POTUS Potables: US Presidents' Favorite Drinks Slideshow

Breakfast of Champions

Founding Father and second POTUS John Adams — political philosophizer and prolific author and letter-writer — would drink a large tankard of cider every morning when he got out of bed. Talk about starting the day on the right foot. Adams' early morning quaffing certainly didn't stop him from writing most of the Massachusetts Constitution and penning some of the finest letters you will ever read, particularly those he exchanged with his wife, the equally prolific letter-writer Abigail Adams.

"There’s nothing left to do but get drunk."

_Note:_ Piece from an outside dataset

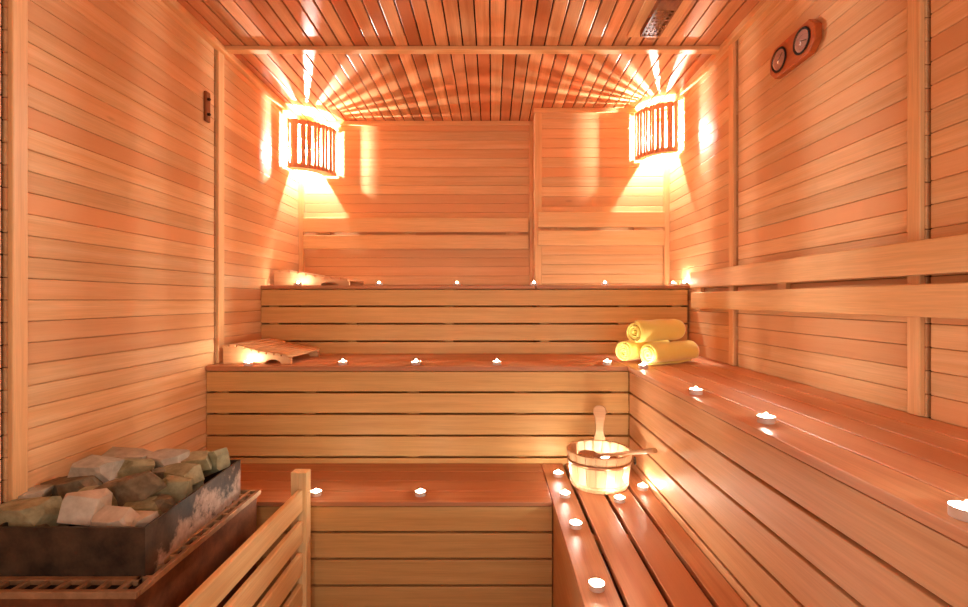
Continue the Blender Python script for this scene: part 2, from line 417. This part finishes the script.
bench('side_bench', 'high side bench along the right wall with three candles on its edge', (.82, .8, ZF),
      planks_x(X2, XR - .003, YN + .01, Y3 + .004, Z2, 5, .0045),
      front_x(YN + .01, Y2 + .004, X2, Z2 - .02, ZF),
      [(X2 + .025, X2 + .065, yy, yy + .05, ZF, Z2 - .02) for yy in (-.7, .1, .7, 1.3, 1.95)], 'panelr', 'seatr')
bench('side_step_bench', 'low side bench carrying the wooden pail', (.4, .6, ZF),
      [(X1 + k * .1035, X1 + k * .1035 + (.0895 if k < 3 else .066), YN + .01, Y2 + .004, Z1 - .02, Z1) for k in range(4)],
      [(X1 + .001, X1 + .019, YN + .01, Y2 + .004, ZF + .002, Z1 - .0205)],
      [(X1 + .03, X2, yy, yy + .04, Z1 - .06, Z1 - .02) for yy in (-.7, .1, .55, 1.0, 1.45, 1.9)], 'panelr', 'seatr')

# ------------------------------------------------------------------ backrests
def backrest(label, loc, boards, spacers):
    t = thing('backrest', label, 'backrest', loc)
    for q in boards: b = MB(); b.box(*q); b.build('backrest_board', 'rest', t, .004)
    for q in spacers: b = MB(); b.box(*q); b.build('spacer', 'trim', t, .001)
    return t
ZU = (.433, .525); ZD = (.325, .414)
backrest('pair of backrest boards on the recessed back wall under the left lamp', (-.5, YL - .02, .33),
         [(XL + .034, XS - .03, YL - .045, YL - .02, *ZU), (XL + .034, XS - .03, YL - .045, YL - .02, *ZD)],
         [(x, x + .085, YL - .020, YL - .002, .33, .52) for x in (-1.13, -.58, .09)])
backrest('short pair of backrest boards on the forward back wall under the right lamp', (.66, YR - .02, .33),
         [(XS + .01, XR - .034, YR - .042, YR - .016, *ZU), (XS + .01, XR - .034, YR - .042, YR - .016, *ZD)],
         [(x, x + .075, YR - .016, YR - .002, .33, .52) for x in (.345, .85)])
backrest('long pair of backrest boards running along the right wall', (XR - .02, 1.0, -.04),
         [(XR - .043, XR - .018, YN + .02, 2.47, .060, .143), (XR - .043, XR - .018, YN + .02, 2.455, -.041, .038)],
         [(XR - .018, XR - .001, y, y + .05, -.03, .13) for y in (.45, 1.70, 2.39)] )

# ------------------------------------------------------------------ corner lamps
def lamp(label, cx, cy, sx, zb, zt, rad):
    """quarter-round slatted screen across a corner; sx = +1 opens to the right of the corner"""
    t = thing('corner_lamp', label, 'lamp', (cx, cy, (zb + zt) / 2), 'slatted corner lamps')
    bx, by = 0.060, 0.060                                   # filament, measured from the corner
    def onarc(deg, r):                                      # deg measured at the corner, 0 = along side wall
        a = R(deg); return (cx + sx * (r * math.sin(a) + .006), cy - r * math.cos(a) - .006)
    def arc_from_bulb(th):                                  # deg at the filament -> deg at the corner
        a = R(th); dx, dy = math.sin(a), math.cos(a)
        bb = bx * dx + by * dy; s = -bb + math.sqrt(bb * bb + rad * rad - bx * bx - by * by)
        return math.degrees(math.atan2(bx + s * dx, by + s * dy))
    # openings as seen from the filament: four wide ones throw the streaks, the others are narrow
    gaps = [(-11.5, 2.6), (6, 6.0), (20.5, 2.4), (35, 6.0), (45.5, 2.2), (55.5, 6.0), (66, 2.2), (76, 5.5), (89, 2.4), (102, 2.6)]
    lo = 3.0; k = 0
    edges = []
    for c, wd in gaps:
        edges.append((lo, arc_from_bulb(c - wd / 2))); lo = arc_from_bulb(c + wd / 2)
    edges.append((lo, 88.0))
    def arc_mesh(a0, a1, r0, r1, z0, z1, n):
        b = MB()
        for q in range(n):
            u0 = a0 + (a1 - a0) * q / n; u1 = a0 + (a1 - a0) * (q + 1) / n
            p = [onarc(u0, r1), onarc(u1, r1), onarc(u1, r0), onarc(u0, r0)]
            if sx < 0: p = p[::-1]
            b.hexa([(*p[i], z0) for i in range(4)] + [(*p[i], z1) for i in range(4)], 0, 2 if (z1 - z0) > .1 else None)
        return b
    for a0, a1 in edges:
        if a1 - a0 > 0.8: arc_mesh(a0, a1, rad, rad + .010, zb, zt, 2).build('slat', 'shade', t)
    arc_mesh(2, 89, rad - .014, rad - .0005, zt - .028, zt - .002, 14).build('rail', 'shade', t)
    arc_mesh(2, 89, rad - .014, rad - .0005, zb + .002, zb + .028, 14).build('rail', 'shade', t)
    arc_mesh(1, 89, .145, rad - .0145, zb + .004, zb + .014, 14).build('added_baffle', 'shade', t)  # added unseen baffle, narrows the wedge of light on the walls below
    X, Y, Zm = cx + sx * bx, cy - by, (zb + zt) / 2
    b = MB(); b.lathe([(.0035, Zm - .010), (.0045, Zm), (.0035, Zm + .010)], X, Y, 8); b.build('filament', 'filament', t)
    prof = [(.002, Zm - .043), (.012, Zm - .040), (.024, Zm - .028), (.029, Zm - .005), (.024, Zm + .02), (.014, Zm + .045), (.012, Zm + .062)]
    b = MB(); b.lathe(prof, X, Y, 16); b.build('bulb', 'glass', t)
    b = MB(); b.lathe([(.013, Zm + .060), (.017, Zm + .064), (.017, Zm + .095)], X, Y, 14)
    b.box(min(X, cx + sx * .002), max(X, cx + sx * .002), Y - .010, Y + .010, Zm + .082, Zm + .094)
    b.build('socket', 'wax', t)
    return t
lamp('slatted wooden lamp screen in the left back corner', XL, YL, 1, .795, 1.085, .225)
lamp('slatted wooden lamp screen in the right back corner', XR, YR, -1, .835, 1.115, .188)

# ------------------------------------------------------------------ tealights
def make_candle():
    t = thing('tealight', '-', 'candle', (0, 0, 0), 'lit tealights around the sauna', lift=False)
    b = MB(); b.lathe([(.0188, 0), (.0190, .001), (.0192, .0145), (.0196, .015), (.0186, .015), (.0184, .0125)], n=24, cap1=False); b.build('cup', 'alu', t, lift=False)
    b = MB(); b.lathe([(.0183, .0118), (.012, .0112), (.003, .0108)], n=20, cap0=False); b.build('wax', 'wax', t, lift=False)
    b = MB(); b.lathe([(.0007, .0105), (.0007, .015)], n=6); b.build('wick', 'wick', t, lift=False)
    b = MB(); b.lathe([(.0008, .0130), (.0038, .0148), (.0045, .0168), (.0038, .0192), (.0022, .0215), (.0004, .0235)], n=8); b.build('flame', 'flame', t, lift=False)
    return t
proto = make_candle(); used = [False]
def candle(x, y, z, label):
    c = copy_tree(proto) if used[0] else proto
    used[0] = True; c.location = (x, y, z + CZ); c['label'] = label; return c
def px_x(px, y): return (px - VX) * y / FPX
yT = 2.615
for px, lab in ((298, 'lit tealight on the top tier in front of the wooden headrest'),
                (379, 'second lit tealight from the left on the top tier'),
                (457, 'third lit tealight from the left on the top tier'),
                (534, 'lit tealight on the top tier under the batten where the back wall steps forward'),
                (605, 'lit tealight on the top tier below the short backrest boards'),
                (673, 'lit tealight on the top tier below the right lamp'),
                (684, 'lit tealight at the far right end of the top tier against the wall')):
    yy = yT if px < 680 else 2.588
    candle(px_x(px, yy), yy, Z3, lab)
yT = 2.125
for px, lab in ((248, 'lit tealight on the middle tier in front of the wooden headrest'),
                (343, 'lit tealight on the middle tier just right of the wooden headrest'),
                (416, 'third lit tealight from the left on the middle tier'),
                (497, 'fourth lit tealight from the left on the middle tier'),
                (607, 'lit tealight on the middle tier left of the yellow towels')):
    yy = yT if px != 248 else 2.098
    candle(px_x(px, yy), yy, Z2, lab)
candle(.635, 2.015, Z2, 'lit tealight right in front of the yellow towels')
candle(.62, 1.46, Z2, 'lit tealight on the high side bench, the first in front of the towels')
candle(.64, 1.121, Z2, 'lit tealight on the high side bench, the second in front of the towels')
candle(.624, .630, Z2, 'large looking lit tealight on the high side bench at the right edge of the photo')
candle(-.637, 1.737, Z1, 'lit tealight on the lowest tier beside the post of the heater guard')
candle(-.259, 1.737, Z1, 'lit tealight alone in the middle of the lowest tier')
for x, y, lab in ((.2656, 1.926, 'lit tealight on the low side bench left of the pail, the farthest back'),
                  (.2624, 1.725, 'lit tealight on the low side bench just left of the front of the pail'),
                  (.260, 1.492, 'lit tealight on the outer plank of the low side bench, the second from the front'),
                  (.256, 1.174, 'lit tealight on the outer plank of the low side bench, the frontmost'),
                  (.4467, 1.683, 'lit tealight on the low side bench right in front of the pail'),
                  (.562, 1.79, 'lit tealight right of the pail against the high side bench')):
    candle(x, y, Z1, lab)

# ------------------------------------------------------------------ pail, ladle
PX, PY = .410, 1.840
pail = thing('sauna_pail', 'pale wooden sauna pail with one tall handle stave and a metal hoop', 'pail', (PX, PY, Z1))
NS = 20; HB = .136; rb, rt = .106, .124
b = MB()
for k in range(NS):
    a0 = 2 * math.pi * (k + .02) / NS; a1 = 2 * math.pi * (k + .98) / NS
    P8 = []
    for z, r in ((Z1 + .002, rb), (Z1 + HB, rt)):
        for rr, aa in ((r, a0), (r, a1), (r - .011, a1), (r - .011, a0)):
            P8.append((PX + rr * math.cos(aa), PY + rr * math.sin(aa), z))
    b.hexa(P8, 0, 2)
b.build('staves', 'pail', pail, .0015)
b = MB(); b.lathe([(rb - .011, Z1 + .006), (rb - .011, Z1 + .016)], PX, PY, 32); b.build('bottom', 'pail', pail)
for zz, nm in ((.092, 'upper'), (.012, 'lower')):
    r = rb + (rt - rb) * zz / HB
    b = MB(); r2 = rb + (rt - rb) * (zz + .013) / HB
    b.lathe([(r - .001, Z1 + zz), (r + .002, Z1 + zz), (r2 + .002, Z1 + zz + .013), (r2 - .001, Z1 + zz + .013)], PX, PY, 40, cap0=False, cap1=False)
    b.build('hoop', 'brass' if nm == 'upper' else 'pail', pail)
a = R(76); hx, hy = PX + (rt - .004) * math.cos(a), PY + (rt - .004) * math.sin(a)
poly = [(-.026, -.03), (.026, -.03), (.023, .008), (.0165, .035), (.0160, .06), (.021, .09), (.0265, .112), (.024, .128), (.014, .136), (0, .139), (-.014, .136), (-.024, .128), (-.0265, .112), (-.021, .09), (-.0160, .06), (-.0165, .035), (-.023, .008)]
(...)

Number 14, Franklin Pierce, was the first man younger than 50 years old to be elected president, and the first to be born in the 19th century. But the trivia takes a dark turn for Pierce, whose presidential policies earned him the reputation of being one of the worst presidents in U.S. history (ouch). When his party shunned him, he reportedly remarked, "There's nothing left to do but get drunk." Pierce wasn't known for one particular cocktail or drink. Though he did take a temperance pledge and remained sober for several years, he fell off the wagon, hard, eventually dying of cirrhosis of the liver.

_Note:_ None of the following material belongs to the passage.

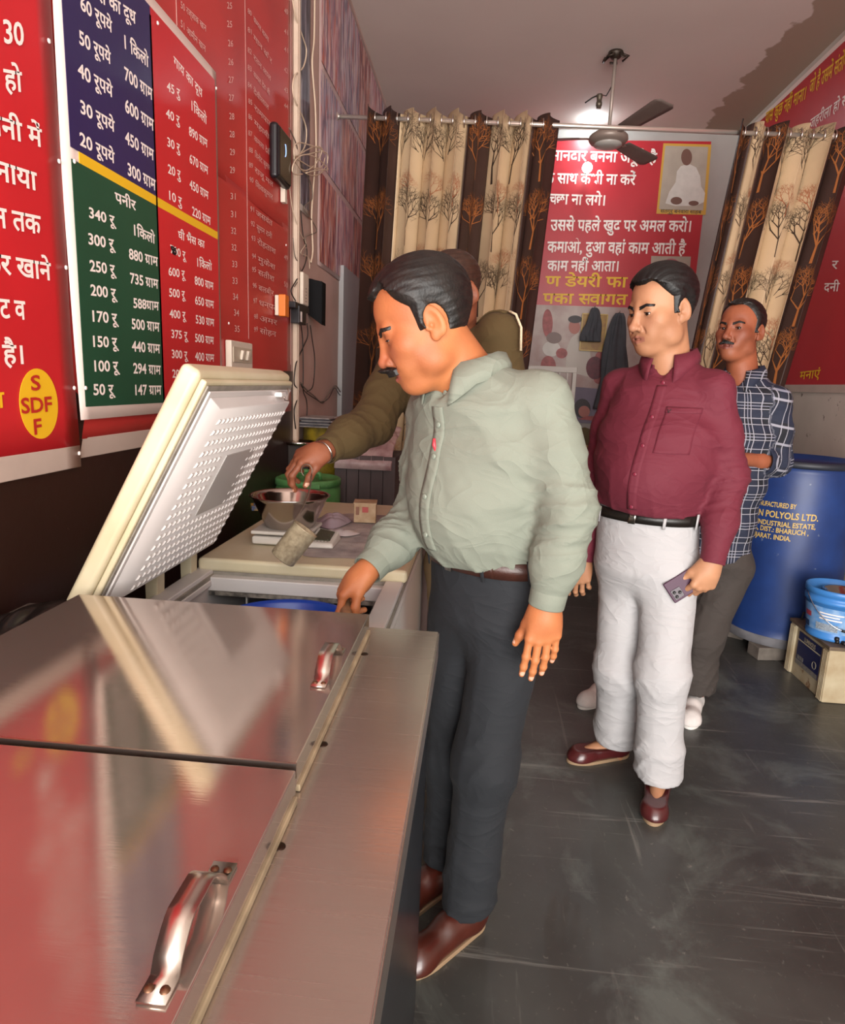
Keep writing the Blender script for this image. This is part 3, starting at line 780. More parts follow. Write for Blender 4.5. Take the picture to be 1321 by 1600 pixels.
    # ---------------- shoes
    for sd in 'LR':
        an, toe = J['an'+sd], J['to'+sd]; d = nz3((toe-an)*[1, 1, 0]); side = np.cross([0, 0, 1], d)
        sp = o['shoe']; base = np.array([an[0], an[1], 0])-d*.055; Ls = sp['len']
        def S3(f, l, z): return base+d*f+side*l+np.array([0, 0, z])
        g = Grp(.03)
        g.u(cap(S3(.03, 0, .045), S3(.05, 0, .040), .036, .038)).u(cap(S3(.05, 0, .040), S3(Ls-.055, 0, .026), .040, .040)).u(ell(S3(Ls-.055, 0, .022), (.040, .040, .034)))
        g.u(cap(S3(.06, 0, .055), S3(.13, 0, .055), .033, .030), .03)
        g.u(ell(S3(Ls-.035, 0, .018), (.036, .036, .022)), .02)
        g.cut(lambda p: (.012-p[:, 2]).astype(np.float32), .002)
        if sp.get('open'):
            g.cut(lambda p, q=A3(S3(Ls-.12, 0, .058)), dd=A3(d): ((p[:, 2]-.054)-.0*((p-q)@dd)).astype(np.float32), .003)
            g.sub(ecap(S3(.045, 0, .09), S3(Ls-.115, 0, .085), side, d, (.034, .034), (.030, .03), 1.4), .004)
        else:
            g.cut(lambda p, q=A3(S3(.10, 0, .085)): (p[:, 2]-.088).astype(np.float32), .003)
        sh_, _, _ = sdf_mesh('shoe', g, .004, sp['mat'], root)
        out = []
        for k in range(28):
            a = 2*math.pi*k/28; cxx = math.cos(a); syy = math.sin(a)
            if cxx > 0: f_, l_ = Ls-.085+.090*cxx, .043*syy
            else: f_, l_ = .045+.048*cxx, .037*syy
            out.append(S3(f_, l_, 0))
        z0 = .0; mb = MB(); nn = len(out)
        mb.add([Vector(q)+Vector((0, 0, 0)) for q in out]+[Vector(q)+Vector((0, 0, .013)) for q in out], [tuple(range(nn))[::-1], tuple(range(nn, 2*nn))]+[(i, (i+1) % nn, (i+1) % nn+nn, i+nn) for i in range(nn)])
        mb.build('sole', sp['sole'], sh_, False, bevel=.002)
    return root, dict(on=on, L=L, Fw=Fw, U=U, waist=waist, wu=wu, hw=hw, bvh=bvh, patch=patch)
# ------------------------------------------------------------------ room
XL, XR, YB, ZC = -.94, 2.186, 6.6, 3.737
RED = mat('banner_red', 'C4242B', .34, vary=.12, vscale=3, bump=.15, bscale=8, detail=2)
RED2 = mat('list_banner_red', 'B8322F', .40, vary=.15, vscale=3, bump=.2, bscale=6, detail=2)  # list banner darker than the first, its different lighting put into the colour
RED3 = mat('back_banner_red', 'B5242F', .38, vary=.1, vscale=3)
WHT = mat('print_white', 'EFE3DC', .5); WHT2 = mat('print_white_thin', 'D9A79F', .5); YEL = mat('print_yellow', 'E2B21E', .5)
GREYM = mat('banner_margin', 'B9A79C', .5, vary=.1, vscale=10)
wallm = mat('pale_wall_paint', 'B89C92', .75, vary=.12, vscale=2.5, vcol='A98C80', bump=.15, bscale=25, wear=('8E7A70', 22, .70))
wallr = mat('grey_wall_paint', 'B3A89D', .8, vary=.12, vscale=2.5, vcol='C2B7AC', bump=.2, bscale=25, wear=('6A6058', 18, .66))
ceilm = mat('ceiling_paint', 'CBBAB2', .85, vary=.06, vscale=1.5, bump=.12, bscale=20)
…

Because It’s Noon Somewhere

Number 27, William Howard Taft, enjoyed a quaff now and again, but it seems he channeled Founding Father John Adams at breakfast in St. Louis in 1911, when Taft and company ordered a round of Bronx cocktails, causing a whole brouhaha. The Cosmopolitan of its day, the Bronx cocktail is a chilled martini with a shot of orange juice in it. OK, a bit harder than a mimosa, but it's got orange juice in it. Despite the controversial imbibing of cocktails so early in the morning, Taft was more of an eater than a drinker. He reportedly got stuck in the presidential bathtub once and had to be hoisted out by his aides.

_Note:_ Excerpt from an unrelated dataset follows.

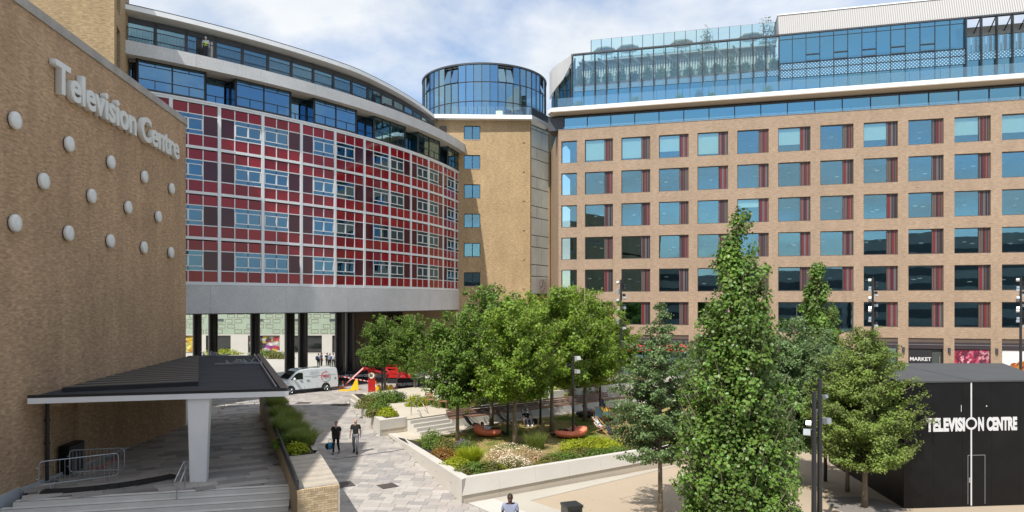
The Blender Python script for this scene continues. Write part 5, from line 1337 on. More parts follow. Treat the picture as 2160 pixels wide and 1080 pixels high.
md2 = branched_tree(52, 2.3, 7.0, lambda t: prof_dense(t) * .62, 80, 5, 50, .27, .09, 'leaf_dense', .075, .5, .6, asp=.8, over=.2)
plant_tree('bushy_tree', md2, (14.15, 28.8, 0), 'slimmer bushy tree just behind the one before the black hoarding, brown trunk', None, 1.3, .9)
plant_tree('bushy_tree', ml2, (16.6, 36.0, 0), 'blue-green bushy tree right of the tall black lamp poles', None, 2.3, .92)
for k, (x, y, s) in enumerate(((9.4, 60, .8), (16.0, 58, .74), (26, 58, .75))):
    plant_tree('distant_tree', mb_ if k != 1 else ml2, (x, y, TZ if y > 62 else 0), ('young tree far behind the lawn near the restaurant parasols', 'young tree far behind the feathery tree, before the restaurants', 'young tree before the shop fronts beyond the second columnar tree')[k], None, k * 1.3, s)

def shrub(name, x, y, z, rx, ry, h, leaf, n, size, lab, seed, extra=None, cat='shrub', grass=False, rz=0, spread=.5):
    rng = np.random.default_rng(seed); parts = []
    if grass:
        an = rng.random(n) * 2 * pi; r0 = np.sqrt(rng.random(n)) * .45; L = h * rng.uniform(.6, 1.15, n)
        bx_, by_ = r0 * np.cos(an) * rx, r0 * np.sin(an) * ry; lean = rng.uniform(.1, 1, n) * spread
        dx, dy = np.cos(an + rng.normal(size=n) * .6), np.sin(an + rng.normal(size=n) * .6); V = []
        w = size * .5; px_, py_ = -dy * w, dx * w
        for t, ww in ((0, 1), (.55, .8), (1, .08)):
            ox = bx_ + dx * lean * L * t * t; oy = by_ + dy * lean * L * t * t; oz = L * (t - .28 * lean * t * t * 1.3)
            V.append(np.stack([ox + px_ * ww, oy + py_ * ww, oz], 1)); V.append(np.stack([ox - px_ * ww, oy - py_ * ww, oz], 1))
        P = np.stack(V, 1).reshape(-1, 3); b = (np.arange(n) * 6)[:, None]
        F = np.concatenate([b + np.array([0, 1, 3, 2]), b + np.array([2, 3, 5, 4])], 1).reshape(-1, 4); parts.append((P, F, leaf))
    else:
        d = rng.normal(size=(n, 3)); d[:, 2] = np.abs(d[:, 2]); d /= np.linalg.norm(d, axis=1, keepdims=True)
        lump = 1 + .16 * np.sin(d[:, 0] * 7 + seed) * np.cos(d[:, 1] * 6 + seed * 2) + .10 * np.sin(d[:, 0] * 17 + seed * 3) * np.sin(d[:, 1] * 15)
        r = (rng.random(n) ** .35) * lump; p = d * r[:, None] * np.array([rx, ry, h])
        V, F = leaf_arrays(p, d + rng.normal(size=(n, 3)) * .5 + np.array([0, 0, .4]), size, rng, .6); parts.append((V, F, leaf))
    if extra:
        em, en, es = extra
        d = rng.normal(size=(en, 3)); d[:, 2] = np.abs(d[:, 2]) + .3; d /= np.linalg.norm(d, axis=1, keepdims=True)
        p = d * np.array([rx, ry, h]) * rng.uniform(.9, 1.15, (en, 1)); V, F = leaf_arrays(p, np.tile([[0, 0, 1.]], (en, 1)) + rng.normal(size=(en, 3)) * .3, es, rng, 1.0, 0); parts.append((V, F, em))
    o = link(name, npmesh(name, parts), None, (x, y, z), rz); return tag(o, lab, cat)
S = 100
def sg(px, py, z, *a, **k):
    global S
    S += 1; p = G(px, py, z); return shrub(a[0], p.x, p.y, z - .03, *a[1:8], S, **k)
# beds inside the low garden wall
mbm('soil').add([(WL.x + .9, WL.y - 2.2, .3), (-2.0 + .35, 27.9, .62), (9.5, 34.9, .62), (10, 36.6, .07), (2.6, 31.8, .07), (-1.2, 31.2, .07), (-3.3, 35.8, .07), (-4.8, 38.3, .07)], [tuple(range(8))]).build('flower_bed', kind='structure')
sg(912, 940, .3, 'shrub', .75, .9, .85, 'leaf_mid', 2600, .09, 'tall green shrub at the left tip of the garden bed by the white wall')
sg(940, 948, .3, 'shrub', .7, .8, .65, 'leaf_olive', 1800, .09, 'olive green shrub beside the white wall, second from the left tip of the bed')
sg(934, 966, .4, 'shrub', .62, .6, .55, 'leaf_rust', 1500, .09, 'rust orange shrub beside the white wall of the lawn bed')
sg(958, 968, .4, 'shrub', .6, .5, .42, 'leaf_rust', 1000, .08, 'small bronze shrub between the orange shrub and the yellow-green grass')
sg(963, 990, .5, 'shrub', .75, .65, .60, 'leaf_lime', 2200, .09, 'bright lime clump in the bed behind the left garden wall')
sg(990, 980, .35, 'ornamental_grass', .9, .9, .85, 'leaf_lime', 1500, .035, 'lime green ornamental grass in the left garden bed', grass=True, spread=.8)
sg(985, 958, .15, 'shrub', .72, .7, .85, 'leaf_mid', 2300, .07, 'feathery blue-green shrub at the lawn edge near the purple flowers')
sg(1000, 1000, .55, 'shrub', .75, .6, .55, 'leaf_mid', 2400, .10, 'leafy green shrub right in the corner of the white garden walls')
sg(975, 1004, .6, 'shrub', .5, .5, .42, 'leaf_olive', 1500, .10, 'low dark shrub left of the wall corner')
sg(1030, 998, .55, 'shrub', .8, .5, .55, 'leaf_olive', 2300, .09, 'olive hedge plant just right of the wall corner')
sg(1052, 996, .5, 'shrub', .42, .42, .36, 'leaf_lime', 900, .09, 'small lime clump right of the wall corner, before the white flowers')
sg(1080, 988, .5, 'flowering_shrub', .85, .6, .6, 'leaf_olive', 1700, .06, 'mound of white daisies along the front garden wall', extra=('petal_white', 620, .055))
sg(1058, 968, .3, 'flowering_shrub', .8, .7, .55, 'leaf_straw', 1800, .06, 'straw coloured seed heads with white flowers left in the front bed', extra=('petal_white', 200, .06))
sg(1105, 972, .4, 'flowering_shrub', 1.1, .8, .68, 'leaf_straw', 2800, .06, 'wide straw and pink seed head mound in the middle of the front bed', extra=('petal_white', 260, .055))
sg(1138, 975, .45, 'shrub', .7, .6, .60, 'leaf_straw', 1800, .06, 'rusty straw mound at the right end of the dried flowers')
sg(1160, 980, .5, 'shrub', .7, .5, .42, 'leaf_olive', 1600, .09, 'dark green low hedge plant right of the dried flowers')
sg(1190, 972, .5, 'shrub', .9, .55, .45, 'leaf_mid', 1900, .09, 'round green hedge plant along the front wall, third from the dried flowers')
sg(1225, 962, .45, 'shrub', .9, .55, .45, 'leaf_olive', 1900, .09, 'deep green hedge plant along the front wall left of the lime drift')
sg(1215, 945, .2, 'shrub', .95, .7, .50, 'leaf_lime', 2300, .09, 'bright lime drift left of centre in the right half of the bed')
sg(1258, 942, .25, 'shrub', 1.0, .75, .55, 'leaf_lime', 2500, .09, 'largest bright lime drift below the striped deckchair')
sg(1292, 944, .3, 'shrub', .9, .7, .5, 'leaf_lime', 2000, .09, 'lime drift partly behind the feathery tree')
sg(1262, 962, .5, 'shrub', .8, .5, .4, 'leaf_mid', 1700, .09, 'green hedge plant in front of the largest lime drift')
sg(1300, 958, .5, 'shrub', .9, .5, .42, 'leaf_mid', 1700, .09, 'green hedge plant under the feathery tree, left one')
sg(1345, 950, .5, 'shrub', .9, .55, .45, 'leaf_olive', 1700, .09, 'green hedge plant under the feathery tree, right one')
sg(1395, 944, .5, 'shrub', .9, .55, .45, 'leaf_mid', 1700, .09, 'green hedge plant behind the thin trunk of the feathery tree')
sg(975, 940, .06, 'flower_clump', .42, .35, .32, 'leaf_mid', 500, .05, 'purple flowers at the foot of the left lawn maple', extra=('petal_purple', 320, .06), cat='flowers')
sg(1075, 945, .06, 'flower_clump', .8, .35, .30, 'leaf_mid', 500, .05, 'scattered white flowers at the foot of the middle maple', extra=('petal_white', 130, .06), cat='flowers')
sg(1130, 946, .06, 'ornamental_grass', .9, .9, .95, 'leaf_grass', 420, .03, 'tall thin grass clump on the lawn behind the dried flowers', grass=True, spread=.7)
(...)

A Farewell to Little Umbrellas

John F. Kennedy's drink of choice was the daiquiri. No, not that daiquiri — not the alcoholic slushy with the little umbrella stuck in it. Number 35 quaffed the traditional daiquiri, a summertime drink that is described by some as evoking Cuba's golden age. Also a favorite of author Ernest Hemingway, the tradition daiquiri is prepared with white rum, freshly squeezed lime juice, and simple syrup.

Beer Me

Clinton liked his Snakebite (half a pint of cider mixed with half a pint of lager), Nixon his rum and coke (and dry martinis), but President Barack Obama, whose second inauguration was Jan. 20, doesn't really have a signature drink. However, the president has expressed a preference for beer, and who can forget the Beer Summit, which saw the president and vice president quaff pints of beer with an African-American Harvard professor and the white police officer who arrested him (in his own house). While Biden, a teetotaler, stuck with nonalcoholic beer, the president had Bud Light.